There’s really nothing to be skeptical about it. Matthew wasn’t an idiot…he knew exactly what he was doing by referencing this verse. Joseph’s trip to Egypt—with Mary and Jesus in tow—and then back again wasn’t the fulfillment of some literal interpretation of Hosea 11:1. Instead, it was the fulfillment of the essence of Hosea’s prophecy…in its entirety. The book of Hosea gives us a visual image into how God feels when his people are unfaithful. God commands the prophet Hosea to marry a prostitute who, even after she marries Hosea, continues to cheat on him with other men in public. God tells Hosea to do this so that Hosea could feel the way God feels every time His people put their trust in other gods. Hosea 11 is a window into the very heart of God. God wants nothing more than to deliver His people from the slavery of sin and desolation. Even when the love of His life is unfaithful, God remains faithful to His commitment—God’s love never ceases. God never gives up wanting to save His people, even when they find comfort in the arms of another. At the conclusion of this passage, God expresses His love for His people in this sonnet:
“How can I give you up, Ephraim? How can I hand you over, Israel? How can I treat you like Admah? How can I make you like Zeboyim? My heart is changed within me; all my compassion is aroused. I will not carry out my fierce anger, nor will I devastate Ephraim again. For I am God, and not a man—the Holy One among you. I will not come against their cities. They will follow the LORD; he will roar like a lion. When he roars, his children will come trembling from the west. They will come from Egypt, trembling like sparrows, from Assyria, fluttering like doves. I will settle them in their homes.”
—Hosea 11:8-11
God sent the heart-broken Joseph back to Egypt to illustrate the true purpose of Jesus. It wasn’t so Jesus could fulfill Hosea’s prophecy by traveling from Egypt back to Israel. It was so Jesus could fulfill Hosea’s prophecy by redeeming a people who perpetually broke God’s heart through unfaithfulness. Jesus is the final solution through which God will deliver His wandering people from the slavery of sin and death that is so often equated to the bondage they experienced in Egypt.
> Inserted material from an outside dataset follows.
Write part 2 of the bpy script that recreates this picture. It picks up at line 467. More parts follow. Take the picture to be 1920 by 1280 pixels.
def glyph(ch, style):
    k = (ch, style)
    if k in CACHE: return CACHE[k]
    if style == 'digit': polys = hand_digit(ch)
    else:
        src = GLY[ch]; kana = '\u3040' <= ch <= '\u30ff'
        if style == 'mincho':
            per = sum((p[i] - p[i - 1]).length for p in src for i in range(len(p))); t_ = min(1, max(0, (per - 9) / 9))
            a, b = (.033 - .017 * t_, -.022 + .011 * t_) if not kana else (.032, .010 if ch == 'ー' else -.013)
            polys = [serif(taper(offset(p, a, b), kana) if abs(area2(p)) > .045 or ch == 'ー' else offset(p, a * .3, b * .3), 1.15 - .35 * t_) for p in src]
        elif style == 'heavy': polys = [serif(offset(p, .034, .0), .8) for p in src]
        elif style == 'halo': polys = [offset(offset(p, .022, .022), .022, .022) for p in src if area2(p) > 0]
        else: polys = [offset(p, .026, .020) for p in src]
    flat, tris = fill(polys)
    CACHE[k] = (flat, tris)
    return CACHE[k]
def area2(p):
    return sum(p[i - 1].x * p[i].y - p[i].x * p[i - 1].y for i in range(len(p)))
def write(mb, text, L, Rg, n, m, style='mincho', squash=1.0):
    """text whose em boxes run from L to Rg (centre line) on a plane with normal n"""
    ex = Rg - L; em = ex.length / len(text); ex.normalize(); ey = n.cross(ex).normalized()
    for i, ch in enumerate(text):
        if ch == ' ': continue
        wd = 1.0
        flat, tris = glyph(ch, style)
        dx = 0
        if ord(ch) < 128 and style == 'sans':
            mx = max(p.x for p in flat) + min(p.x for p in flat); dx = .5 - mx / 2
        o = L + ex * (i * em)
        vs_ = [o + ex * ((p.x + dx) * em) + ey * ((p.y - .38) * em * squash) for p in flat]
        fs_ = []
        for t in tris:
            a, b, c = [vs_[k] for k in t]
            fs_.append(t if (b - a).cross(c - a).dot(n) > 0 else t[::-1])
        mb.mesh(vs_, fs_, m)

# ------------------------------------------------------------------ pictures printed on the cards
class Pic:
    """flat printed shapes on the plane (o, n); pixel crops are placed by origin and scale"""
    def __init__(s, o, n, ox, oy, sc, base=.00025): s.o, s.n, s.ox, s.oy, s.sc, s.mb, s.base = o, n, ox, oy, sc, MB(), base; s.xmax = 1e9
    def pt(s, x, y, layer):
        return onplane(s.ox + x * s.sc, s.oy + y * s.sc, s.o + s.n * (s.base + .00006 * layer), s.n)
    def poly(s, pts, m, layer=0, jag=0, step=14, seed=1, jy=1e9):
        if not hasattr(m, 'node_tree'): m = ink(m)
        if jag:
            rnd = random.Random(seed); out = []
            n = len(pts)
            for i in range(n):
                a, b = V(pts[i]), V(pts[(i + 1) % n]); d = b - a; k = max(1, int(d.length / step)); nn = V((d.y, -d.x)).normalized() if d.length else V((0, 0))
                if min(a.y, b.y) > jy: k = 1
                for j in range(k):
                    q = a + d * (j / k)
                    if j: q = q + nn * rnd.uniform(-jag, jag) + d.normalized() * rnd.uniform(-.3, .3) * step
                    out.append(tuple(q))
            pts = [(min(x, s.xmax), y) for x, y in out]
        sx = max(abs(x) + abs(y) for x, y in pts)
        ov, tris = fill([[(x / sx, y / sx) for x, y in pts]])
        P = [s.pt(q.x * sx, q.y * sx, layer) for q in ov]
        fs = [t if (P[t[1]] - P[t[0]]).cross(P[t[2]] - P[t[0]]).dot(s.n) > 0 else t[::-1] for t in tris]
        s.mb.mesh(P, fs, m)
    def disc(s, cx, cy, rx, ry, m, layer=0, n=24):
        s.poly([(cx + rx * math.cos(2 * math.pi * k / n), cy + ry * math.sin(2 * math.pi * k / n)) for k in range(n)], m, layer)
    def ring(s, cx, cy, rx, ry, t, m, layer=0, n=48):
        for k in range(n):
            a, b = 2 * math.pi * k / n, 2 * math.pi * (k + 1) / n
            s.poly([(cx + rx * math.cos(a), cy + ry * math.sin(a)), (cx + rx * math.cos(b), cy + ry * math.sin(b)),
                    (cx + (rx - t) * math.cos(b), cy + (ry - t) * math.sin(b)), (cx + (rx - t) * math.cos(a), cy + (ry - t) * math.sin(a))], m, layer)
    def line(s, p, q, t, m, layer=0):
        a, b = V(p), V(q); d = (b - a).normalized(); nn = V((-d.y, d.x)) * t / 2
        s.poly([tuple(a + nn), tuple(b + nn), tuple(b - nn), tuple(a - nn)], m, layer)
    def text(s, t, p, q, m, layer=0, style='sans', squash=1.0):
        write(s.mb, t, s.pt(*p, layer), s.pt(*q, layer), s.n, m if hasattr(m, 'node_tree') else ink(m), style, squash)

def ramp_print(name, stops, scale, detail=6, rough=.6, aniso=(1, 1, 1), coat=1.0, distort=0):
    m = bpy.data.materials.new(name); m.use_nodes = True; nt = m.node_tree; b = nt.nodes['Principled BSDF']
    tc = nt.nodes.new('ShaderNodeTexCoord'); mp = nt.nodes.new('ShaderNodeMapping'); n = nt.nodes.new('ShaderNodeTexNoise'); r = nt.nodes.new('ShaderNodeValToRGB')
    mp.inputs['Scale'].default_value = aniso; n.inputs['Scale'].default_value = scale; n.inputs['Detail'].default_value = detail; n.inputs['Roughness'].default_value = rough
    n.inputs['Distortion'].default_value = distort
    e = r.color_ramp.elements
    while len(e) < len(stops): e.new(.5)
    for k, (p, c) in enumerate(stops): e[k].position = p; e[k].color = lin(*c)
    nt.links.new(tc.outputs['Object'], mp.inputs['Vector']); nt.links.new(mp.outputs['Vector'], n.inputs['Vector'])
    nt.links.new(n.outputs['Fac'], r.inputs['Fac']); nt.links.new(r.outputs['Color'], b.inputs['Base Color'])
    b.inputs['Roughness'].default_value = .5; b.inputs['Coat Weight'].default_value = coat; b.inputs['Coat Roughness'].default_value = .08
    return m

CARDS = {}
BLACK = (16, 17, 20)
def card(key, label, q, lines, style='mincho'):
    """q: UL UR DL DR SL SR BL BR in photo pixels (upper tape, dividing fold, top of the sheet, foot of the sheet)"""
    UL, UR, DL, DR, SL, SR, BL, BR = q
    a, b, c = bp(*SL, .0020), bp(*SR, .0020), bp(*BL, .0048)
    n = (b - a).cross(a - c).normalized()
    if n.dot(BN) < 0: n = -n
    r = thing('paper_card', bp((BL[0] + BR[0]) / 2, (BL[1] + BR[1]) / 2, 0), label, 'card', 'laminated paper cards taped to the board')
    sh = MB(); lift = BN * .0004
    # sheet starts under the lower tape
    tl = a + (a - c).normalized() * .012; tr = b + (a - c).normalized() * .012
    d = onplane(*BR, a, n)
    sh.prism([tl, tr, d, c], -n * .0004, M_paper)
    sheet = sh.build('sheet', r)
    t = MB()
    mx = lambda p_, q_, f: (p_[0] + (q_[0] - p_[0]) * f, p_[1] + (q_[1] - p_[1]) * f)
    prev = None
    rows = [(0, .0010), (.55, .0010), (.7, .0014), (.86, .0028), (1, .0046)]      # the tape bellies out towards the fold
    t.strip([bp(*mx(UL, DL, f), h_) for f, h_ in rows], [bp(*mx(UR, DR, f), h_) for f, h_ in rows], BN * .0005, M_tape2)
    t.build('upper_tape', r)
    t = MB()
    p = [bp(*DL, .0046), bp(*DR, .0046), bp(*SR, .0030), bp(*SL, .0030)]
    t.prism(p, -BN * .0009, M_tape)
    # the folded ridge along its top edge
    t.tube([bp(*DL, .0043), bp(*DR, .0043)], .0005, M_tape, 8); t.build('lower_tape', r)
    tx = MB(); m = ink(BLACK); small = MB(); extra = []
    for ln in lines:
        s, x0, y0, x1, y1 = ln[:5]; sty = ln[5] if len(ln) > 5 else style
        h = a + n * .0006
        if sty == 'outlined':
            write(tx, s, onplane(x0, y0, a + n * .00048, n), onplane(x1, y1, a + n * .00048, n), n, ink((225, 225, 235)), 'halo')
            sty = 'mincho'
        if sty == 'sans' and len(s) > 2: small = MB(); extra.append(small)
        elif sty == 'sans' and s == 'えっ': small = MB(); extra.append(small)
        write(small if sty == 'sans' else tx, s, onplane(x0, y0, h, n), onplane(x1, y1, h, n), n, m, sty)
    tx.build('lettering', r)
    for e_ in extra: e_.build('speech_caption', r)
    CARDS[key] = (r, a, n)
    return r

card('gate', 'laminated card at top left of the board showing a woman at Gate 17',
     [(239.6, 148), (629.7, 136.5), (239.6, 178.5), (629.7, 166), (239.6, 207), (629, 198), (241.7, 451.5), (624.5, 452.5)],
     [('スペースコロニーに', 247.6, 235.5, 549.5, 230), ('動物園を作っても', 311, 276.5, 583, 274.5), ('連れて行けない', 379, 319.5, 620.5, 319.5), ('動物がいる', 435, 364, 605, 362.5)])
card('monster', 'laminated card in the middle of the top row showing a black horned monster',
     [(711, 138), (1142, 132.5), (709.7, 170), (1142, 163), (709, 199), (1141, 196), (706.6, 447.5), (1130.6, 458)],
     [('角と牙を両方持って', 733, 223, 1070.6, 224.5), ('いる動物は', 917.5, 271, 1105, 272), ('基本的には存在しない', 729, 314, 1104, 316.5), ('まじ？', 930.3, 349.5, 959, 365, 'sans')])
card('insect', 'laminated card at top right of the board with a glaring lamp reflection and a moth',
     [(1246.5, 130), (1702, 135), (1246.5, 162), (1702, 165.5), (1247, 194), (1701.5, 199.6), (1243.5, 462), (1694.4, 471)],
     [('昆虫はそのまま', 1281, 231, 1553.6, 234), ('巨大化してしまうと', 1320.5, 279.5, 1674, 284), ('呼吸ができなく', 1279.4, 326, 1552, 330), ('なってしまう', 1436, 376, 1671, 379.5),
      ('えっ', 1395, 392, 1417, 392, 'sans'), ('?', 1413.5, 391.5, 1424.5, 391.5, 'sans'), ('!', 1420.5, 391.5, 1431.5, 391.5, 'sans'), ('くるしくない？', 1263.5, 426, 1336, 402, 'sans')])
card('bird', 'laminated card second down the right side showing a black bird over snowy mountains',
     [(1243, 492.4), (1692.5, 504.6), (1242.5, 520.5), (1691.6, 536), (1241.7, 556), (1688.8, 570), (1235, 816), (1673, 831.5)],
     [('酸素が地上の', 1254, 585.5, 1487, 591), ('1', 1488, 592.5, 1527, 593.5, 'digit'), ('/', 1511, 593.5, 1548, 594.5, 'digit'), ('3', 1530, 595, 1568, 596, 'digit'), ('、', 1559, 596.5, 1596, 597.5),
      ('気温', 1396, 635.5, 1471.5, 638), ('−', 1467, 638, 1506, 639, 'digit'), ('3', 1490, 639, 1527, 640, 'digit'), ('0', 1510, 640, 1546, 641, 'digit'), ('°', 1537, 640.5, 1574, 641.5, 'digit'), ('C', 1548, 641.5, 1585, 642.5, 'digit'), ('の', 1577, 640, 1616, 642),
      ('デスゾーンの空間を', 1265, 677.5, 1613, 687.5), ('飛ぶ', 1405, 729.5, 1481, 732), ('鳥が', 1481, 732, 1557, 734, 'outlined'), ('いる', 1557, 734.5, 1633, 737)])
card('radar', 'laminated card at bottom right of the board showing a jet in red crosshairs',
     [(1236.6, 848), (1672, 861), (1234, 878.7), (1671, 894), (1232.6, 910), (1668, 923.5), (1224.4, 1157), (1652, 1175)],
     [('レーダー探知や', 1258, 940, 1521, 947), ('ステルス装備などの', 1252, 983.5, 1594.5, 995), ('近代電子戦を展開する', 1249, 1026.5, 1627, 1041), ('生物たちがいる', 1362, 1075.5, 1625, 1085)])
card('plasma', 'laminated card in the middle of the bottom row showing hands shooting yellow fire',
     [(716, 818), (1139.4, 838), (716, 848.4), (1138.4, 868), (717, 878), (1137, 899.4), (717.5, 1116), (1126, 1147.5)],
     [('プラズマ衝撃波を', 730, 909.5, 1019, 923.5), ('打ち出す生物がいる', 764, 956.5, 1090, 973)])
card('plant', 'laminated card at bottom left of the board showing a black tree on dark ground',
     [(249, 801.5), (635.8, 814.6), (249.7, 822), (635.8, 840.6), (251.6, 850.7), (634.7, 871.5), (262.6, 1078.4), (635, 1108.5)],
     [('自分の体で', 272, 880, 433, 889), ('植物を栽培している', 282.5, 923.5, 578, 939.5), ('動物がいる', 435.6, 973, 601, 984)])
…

Jesus, the Lion of Judah, roars upon his victory over the grave. Jesus’ victory delivers us from our Egypts…from our Assyrias…from all those places in our lives that hold us captive. Even though our unfaithfulness breaks God’s heart, through Jesus, God calls us (his sons and daughters) out of Egypt…out of sin and death and He redeems us. Now we can flutter like doves, and settle in our homes…in our homes with the Lord.